In high school, the emphasis is usually in sciences and languages, but it's also important to mix in some of the more hands-on stuff as well. In Finland, high school is optional and it's the more academic path you can choose, the other being actual work training. No matter where you are though, there should be a variety of classes available. I come from a very small high school, with only 150 students, so we didn't have as much special courses as some others did, but we had some. You could get a course for your driver's lisense, which is pretty nice. There was a lot of media courses, as well as a few where you could start your own business for a few months. We made a four-day trip to Krakow with about 25 people, while another 15 were in Ireland at the same time. The trip was probably one of my best times in high school, because you're "studying" but in reality it's just travelling with your friends. We did learn some valuable skills though, like how to apply for a subsidy and how to book a flight.

Another great course that our school offered, was a "safety course". It was really interesting and actually useful.
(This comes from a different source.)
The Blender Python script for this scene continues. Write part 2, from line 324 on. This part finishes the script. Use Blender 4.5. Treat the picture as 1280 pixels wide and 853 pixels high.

We had a few first-aid classes, very simple self-defence and we got to know the functions of the fire and police department. Since I live in a town that's home to one of the largest military bases in Finland, and our high school is literally 50% kids of people in the military, the course was partly led by a military guy, I'm quite sure he was a major but hell if I remember, and we also got to visit the base for a night. It was nice, although, everyone has been there before and everyone has been inside a tank countless times, but it was interesting. It was also a great way for the women to get to know what the military is like, since we don't have to serve like men do. 

I personally didn't attend one course because I was out of town back then and I had done it in middle school, but we had a course where we hiked in a local National park and spend a weekend there, technically learning how to make a tent and a fire, what plants and mushrooms you can eat and how to survive a few days in the woods in case you get lost.This is also very hands-on learning, as you actually get outside and do something youself, instead of just sitting in a classroom. 

Yes, school is mostly about boring classes at 8 in the morning, but school should also offer life skills that prepare kids for their future alone in the big world. If you get to do something else than just take notes and listen, go for it. Practical skills and learning them is important and also something a lot of schools could offer a lot more.